CFM37660 - Loan relationships: ‘hybrid’ securities with embedded derivatives: bifurcation: tax rules follow the accounting treatment
CTA09/S415
Tax rules mirror accountancy rules
Many holders and issuers of convertible or exchangeable securities, or asset-linked securities, will account separately for the loan and the conversion / share-linked feature:
- {CFM37625} explains the main accounting permutations.
- CFM37640 explains the mechanics of how a company bifurcates an embedded derivative
- {CFM37645} explains the mechanics of how a company splits a compound financial instrument into liability and equity components.
The tax rules mirror this accounting treatment. So, in particular, S415 provides that where a company accounts for its rights (or liabilities) as divided between a loan and one or more embedded derivatives, tax treatment follows.

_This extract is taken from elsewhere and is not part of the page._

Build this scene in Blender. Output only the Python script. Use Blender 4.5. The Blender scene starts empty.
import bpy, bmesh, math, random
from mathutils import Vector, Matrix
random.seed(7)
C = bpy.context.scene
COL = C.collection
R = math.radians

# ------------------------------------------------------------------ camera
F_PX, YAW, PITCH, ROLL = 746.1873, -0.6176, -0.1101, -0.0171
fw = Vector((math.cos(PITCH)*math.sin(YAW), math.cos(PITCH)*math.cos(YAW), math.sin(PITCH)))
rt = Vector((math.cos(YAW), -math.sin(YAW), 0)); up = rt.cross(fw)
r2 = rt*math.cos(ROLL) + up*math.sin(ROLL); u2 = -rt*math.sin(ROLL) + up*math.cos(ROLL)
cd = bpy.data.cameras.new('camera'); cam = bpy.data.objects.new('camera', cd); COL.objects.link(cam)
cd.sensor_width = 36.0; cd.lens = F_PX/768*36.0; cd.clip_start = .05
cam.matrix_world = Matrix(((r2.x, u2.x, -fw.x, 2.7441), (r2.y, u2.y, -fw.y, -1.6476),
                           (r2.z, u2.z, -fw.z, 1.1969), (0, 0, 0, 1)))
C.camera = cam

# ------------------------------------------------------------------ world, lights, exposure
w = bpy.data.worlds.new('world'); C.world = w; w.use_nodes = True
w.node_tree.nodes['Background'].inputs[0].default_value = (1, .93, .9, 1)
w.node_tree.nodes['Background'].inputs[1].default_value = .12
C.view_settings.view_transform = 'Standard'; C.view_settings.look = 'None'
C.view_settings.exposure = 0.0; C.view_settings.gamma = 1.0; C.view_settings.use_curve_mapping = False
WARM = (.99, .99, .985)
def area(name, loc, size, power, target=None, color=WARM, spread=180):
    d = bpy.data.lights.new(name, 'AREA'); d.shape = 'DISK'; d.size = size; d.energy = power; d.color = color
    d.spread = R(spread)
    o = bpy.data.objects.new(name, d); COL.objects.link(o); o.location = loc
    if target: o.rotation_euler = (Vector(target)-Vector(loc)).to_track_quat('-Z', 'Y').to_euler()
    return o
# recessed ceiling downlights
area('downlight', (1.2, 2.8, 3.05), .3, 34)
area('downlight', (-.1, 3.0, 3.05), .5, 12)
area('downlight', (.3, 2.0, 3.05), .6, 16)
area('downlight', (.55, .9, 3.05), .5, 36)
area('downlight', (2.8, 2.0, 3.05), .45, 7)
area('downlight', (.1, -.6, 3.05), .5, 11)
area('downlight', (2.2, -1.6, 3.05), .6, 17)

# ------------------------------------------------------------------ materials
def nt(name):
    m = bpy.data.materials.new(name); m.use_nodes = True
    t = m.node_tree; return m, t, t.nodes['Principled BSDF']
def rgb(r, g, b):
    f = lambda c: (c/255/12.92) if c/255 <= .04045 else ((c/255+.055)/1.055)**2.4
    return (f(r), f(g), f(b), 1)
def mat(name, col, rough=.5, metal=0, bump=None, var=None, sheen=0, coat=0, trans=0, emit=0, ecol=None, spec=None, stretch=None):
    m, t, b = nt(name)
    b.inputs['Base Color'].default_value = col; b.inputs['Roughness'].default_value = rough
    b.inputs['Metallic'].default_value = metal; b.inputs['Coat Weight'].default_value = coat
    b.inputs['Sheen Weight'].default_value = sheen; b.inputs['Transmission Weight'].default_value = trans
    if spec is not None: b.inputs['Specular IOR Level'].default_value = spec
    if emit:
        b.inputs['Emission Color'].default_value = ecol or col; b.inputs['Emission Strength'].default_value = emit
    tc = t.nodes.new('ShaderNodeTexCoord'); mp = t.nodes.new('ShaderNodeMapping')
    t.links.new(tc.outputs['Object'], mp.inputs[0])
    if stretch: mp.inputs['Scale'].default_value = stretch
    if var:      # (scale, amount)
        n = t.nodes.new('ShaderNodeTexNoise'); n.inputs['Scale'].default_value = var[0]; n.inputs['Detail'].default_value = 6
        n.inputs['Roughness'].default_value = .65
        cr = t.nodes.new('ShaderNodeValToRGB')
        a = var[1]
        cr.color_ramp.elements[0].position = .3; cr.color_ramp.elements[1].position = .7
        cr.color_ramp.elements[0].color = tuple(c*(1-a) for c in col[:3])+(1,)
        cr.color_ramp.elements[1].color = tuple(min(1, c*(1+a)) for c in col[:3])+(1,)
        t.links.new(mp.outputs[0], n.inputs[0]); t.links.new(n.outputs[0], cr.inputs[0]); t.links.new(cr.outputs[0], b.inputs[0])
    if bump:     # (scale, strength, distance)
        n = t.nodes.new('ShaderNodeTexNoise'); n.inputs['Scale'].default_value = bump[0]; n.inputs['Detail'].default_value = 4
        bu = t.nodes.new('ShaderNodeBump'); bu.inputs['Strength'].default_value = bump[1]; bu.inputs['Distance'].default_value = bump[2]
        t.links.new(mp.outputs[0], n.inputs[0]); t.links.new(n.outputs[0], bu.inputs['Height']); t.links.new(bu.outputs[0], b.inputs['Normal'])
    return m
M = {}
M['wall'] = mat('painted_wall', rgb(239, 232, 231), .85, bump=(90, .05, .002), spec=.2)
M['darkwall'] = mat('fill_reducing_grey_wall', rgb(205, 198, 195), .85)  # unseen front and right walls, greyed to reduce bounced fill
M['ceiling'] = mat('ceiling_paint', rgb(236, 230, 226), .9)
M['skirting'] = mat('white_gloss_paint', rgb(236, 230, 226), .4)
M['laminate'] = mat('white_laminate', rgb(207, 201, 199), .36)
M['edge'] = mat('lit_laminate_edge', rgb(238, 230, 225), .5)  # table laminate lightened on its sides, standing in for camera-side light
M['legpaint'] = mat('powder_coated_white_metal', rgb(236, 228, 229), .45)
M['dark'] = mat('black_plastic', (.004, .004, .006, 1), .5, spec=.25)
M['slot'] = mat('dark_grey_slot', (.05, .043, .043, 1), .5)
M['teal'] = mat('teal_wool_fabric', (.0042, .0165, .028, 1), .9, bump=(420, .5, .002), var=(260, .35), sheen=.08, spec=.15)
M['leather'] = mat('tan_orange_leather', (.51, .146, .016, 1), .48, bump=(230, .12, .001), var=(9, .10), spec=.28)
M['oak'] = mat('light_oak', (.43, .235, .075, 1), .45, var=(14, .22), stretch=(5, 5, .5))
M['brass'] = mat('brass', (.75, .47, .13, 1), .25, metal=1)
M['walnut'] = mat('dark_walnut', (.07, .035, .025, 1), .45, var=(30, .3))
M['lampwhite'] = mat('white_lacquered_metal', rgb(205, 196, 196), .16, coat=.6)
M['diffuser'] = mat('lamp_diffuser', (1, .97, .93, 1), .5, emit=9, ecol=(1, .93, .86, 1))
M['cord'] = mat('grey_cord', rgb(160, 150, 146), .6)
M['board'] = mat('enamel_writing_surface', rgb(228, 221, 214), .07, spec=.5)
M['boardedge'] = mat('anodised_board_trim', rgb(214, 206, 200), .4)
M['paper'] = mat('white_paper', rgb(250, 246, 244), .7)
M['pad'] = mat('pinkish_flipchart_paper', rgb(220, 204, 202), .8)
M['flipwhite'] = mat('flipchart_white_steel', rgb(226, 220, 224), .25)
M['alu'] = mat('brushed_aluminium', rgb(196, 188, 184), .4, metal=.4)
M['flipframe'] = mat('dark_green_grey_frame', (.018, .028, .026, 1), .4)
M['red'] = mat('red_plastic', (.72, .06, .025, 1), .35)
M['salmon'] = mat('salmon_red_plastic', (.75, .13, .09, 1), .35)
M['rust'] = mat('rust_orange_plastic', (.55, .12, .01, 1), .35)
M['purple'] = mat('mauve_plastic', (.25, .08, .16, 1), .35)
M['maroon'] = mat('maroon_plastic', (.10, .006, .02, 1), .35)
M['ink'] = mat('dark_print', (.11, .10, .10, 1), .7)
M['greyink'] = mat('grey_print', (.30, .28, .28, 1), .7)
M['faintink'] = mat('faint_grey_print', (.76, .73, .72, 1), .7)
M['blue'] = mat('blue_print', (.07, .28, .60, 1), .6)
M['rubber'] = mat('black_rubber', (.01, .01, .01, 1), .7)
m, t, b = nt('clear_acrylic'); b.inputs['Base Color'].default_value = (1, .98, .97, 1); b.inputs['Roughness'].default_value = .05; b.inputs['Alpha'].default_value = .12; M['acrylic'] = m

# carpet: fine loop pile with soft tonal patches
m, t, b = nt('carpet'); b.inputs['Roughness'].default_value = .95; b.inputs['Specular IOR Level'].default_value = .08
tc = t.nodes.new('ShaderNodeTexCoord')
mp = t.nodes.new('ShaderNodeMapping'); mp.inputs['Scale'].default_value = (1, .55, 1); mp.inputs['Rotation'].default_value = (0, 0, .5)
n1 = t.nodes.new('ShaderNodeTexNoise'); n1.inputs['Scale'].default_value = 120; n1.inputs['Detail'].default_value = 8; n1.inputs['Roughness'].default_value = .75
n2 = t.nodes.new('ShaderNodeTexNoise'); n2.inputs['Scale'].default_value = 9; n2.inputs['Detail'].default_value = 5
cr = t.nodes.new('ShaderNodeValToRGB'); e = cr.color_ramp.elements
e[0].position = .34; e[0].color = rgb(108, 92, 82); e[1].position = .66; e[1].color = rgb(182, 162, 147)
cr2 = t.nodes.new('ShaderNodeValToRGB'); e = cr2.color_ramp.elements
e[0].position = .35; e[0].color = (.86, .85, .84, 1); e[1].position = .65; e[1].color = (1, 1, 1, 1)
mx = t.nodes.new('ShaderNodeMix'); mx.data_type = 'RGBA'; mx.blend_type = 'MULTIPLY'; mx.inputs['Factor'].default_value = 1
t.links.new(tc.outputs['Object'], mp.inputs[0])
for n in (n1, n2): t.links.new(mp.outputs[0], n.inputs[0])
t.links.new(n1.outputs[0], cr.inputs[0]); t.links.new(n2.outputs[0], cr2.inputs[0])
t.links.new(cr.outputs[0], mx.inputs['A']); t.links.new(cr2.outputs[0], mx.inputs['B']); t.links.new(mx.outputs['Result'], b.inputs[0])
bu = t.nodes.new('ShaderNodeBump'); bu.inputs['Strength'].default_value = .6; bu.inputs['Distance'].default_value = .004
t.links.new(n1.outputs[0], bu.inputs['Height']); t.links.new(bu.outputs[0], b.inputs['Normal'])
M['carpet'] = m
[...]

The company is treated as being a party to both:
- a loan relationship (corresponding to the ‘host contract’), and
- a ‘relevant contract’ (corresponding to the derivative) for the purposes of the derivative contracts rules at CTA09/S585.
The loan element is taxed wholly under the loan relationship rules, while the derivative element is taxed separately under CTA09/PT7.
S415 applies both to hybrid and to compound financial instruments. Although the legislation uses the term ‘embedded derivative’, S415(1)(b) makes it clear that this takes in both embedded derivatives in the accounting sense, and the equity component included in a compound instrument.
However, CTA09/S585 only treats the ‘embedded derivative’ as a relevant contract - it does not say that it is a derivative contract. The resultant option or contract for differences must still be subjected to the tests at CTA09/S576, in particular, the accounting test (CFM50220). Because an equity component is not treated for accounting purposes as a derivative financial instrument, it will not pass the ‘accounting test’ and, rather than being a derivative contract, will be a ‘tax nothing’ - see CFM55510.
See however CFM37770 on the treatment of issue costs of a compound instrument.
Companies which do not bifurcate an embedded derivative
Not all companies will bifurcate an embedded derivative, and will instead account for the whole instrument as a single item - typically the whole instrument will be measured at fair value.
In such cases S415 and S585 do not apply. See {CFM37780} for guidance on the treatment of hybrid debt where the company does not bifurcate.
Note, however, that in certain limited cases a company can make an election for the instrument to be treated as being bifurcated - see CFM37720.